Standard majority voting has a well-known failure mode: when several similar options are on the ballot, they split the vote and a minority favourite wins. Ranked choice voting was designed to solve exactly that problem. Instead of picking one option, each voter orders all options by preference. The counting process runs in rounds — eliminating the last-place option each time and redistributing votes — until one option has genuine majority support.
Ranked choice voting — definition
Ranked choice voting (RCV) is a voting method in which each participant ranks the available options in order of preference — 1st choice, 2nd choice, 3rd choice, and so on — rather than selecting a single option. Also known as instant-runoff voting (IRV), preferential voting, or alternative vote (AV), it is used in political elections across Australia, Ireland, and parts of the United States, as well as in team and organisational decision-making contexts. The defining characteristic of ranked choice voting is that no vote is ever "wasted." When a voter's first-choice option is eliminated from the running, their vote is redistributed to their next preference. This continues until one option has a majority (more than 50%) of active votes.
How ranked choice voting works
Each voter ranks all options
Rather than ticking one box, voters rank every option from most preferred (1) to least preferred. They can stop before ranking all options, but ranking more means their vote continues to count through more rounds.
First-place votes are counted
All ballots are counted based on their current top-ranked choice. If any option has more than 50% of first-place votes, that option wins immediately. This often happens in elections with 2–3 options.
The last-place option is eliminated
The option with the fewest first-place votes is removed from the ballot. All voters who had that option as their top choice now have their vote count for their second-choice option instead.
The process repeats until one option has a majority
After redistribution, votes are recounted. If an option now exceeds 50%, it wins.

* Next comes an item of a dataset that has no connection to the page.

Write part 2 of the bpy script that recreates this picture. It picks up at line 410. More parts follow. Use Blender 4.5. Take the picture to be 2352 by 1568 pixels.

If not, the new last-place option is eliminated and its votes redistributed again. This continues until one option has a clear majority.
Pros and cons of ranked choice voting
Pros: genuine consensus, no wasted votes
Ranked choice finds the option that the most people can genuinely support — not just the one with the most passionate first-place advocates. It prevents vote splitting, where similar options cannibalize each other's votes and allow a third option to win with a small plurality. Teams that use ranked choice consistently report higher post-decision buy-in because people feel their full preference was considered, even if their first choice didn't win.
Cons: complexity and setup overhead
Ranked choice is more complex to explain to first-time participants. Running the elimination rounds manually is tedious and error-prone. For simple 2–3 option decisions, the added complexity is unnecessary — majority voting is faster and equally valid. Ranked choice is also less intuitive than "most votes wins," which can make it harder to build confidence in the result.
When to use ranked choice voting
Use ranked choice voting when you have four or more options and there's a real risk that similar options will split the vote. It's particularly valuable for team decisions where different factions strongly prefer different options — like feature prioritisation, location choices, or candidate selection. Use majority voting when you have 2–3 options and speed matters more than finding the broadest consensus. Chooseday handles the redistribution rounds automatically, showing participants the full elimination breakdown so the result feels transparent and fair.
Frequently asked questions
Ranked choice voting (RCV), also called instant-runoff voting, is a method where each voter ranks options from most to least preferred rather than selecting just one. Winners are determined by eliminating the last-place option and redistributing votes to each voter's next preference, repeating until one option has a majority.
Voters rank all options 1st, 2nd, 3rd, etc. Count all first-place votes. If any option has more than 50%, it wins. If not, eliminate the option with fewest first-place votes and redistribute those ballots to each voter's next preference. Repeat until one option reaches a majority.
Pros: finds the option with broadest support, prevents minority favourites from winning, reduces wasted votes, and produces outcomes with higher team buy-in. Cons: more complex to explain to participants, takes longer to set up for simple binary decisions, and the elimination rounds can be hard to follow manually.
Use ranked choice when you have 4 or more options and strong advocates for multiple choices — where similar options might split the vote. For 2–3 options or speed, majority voting is simpler and sufficient.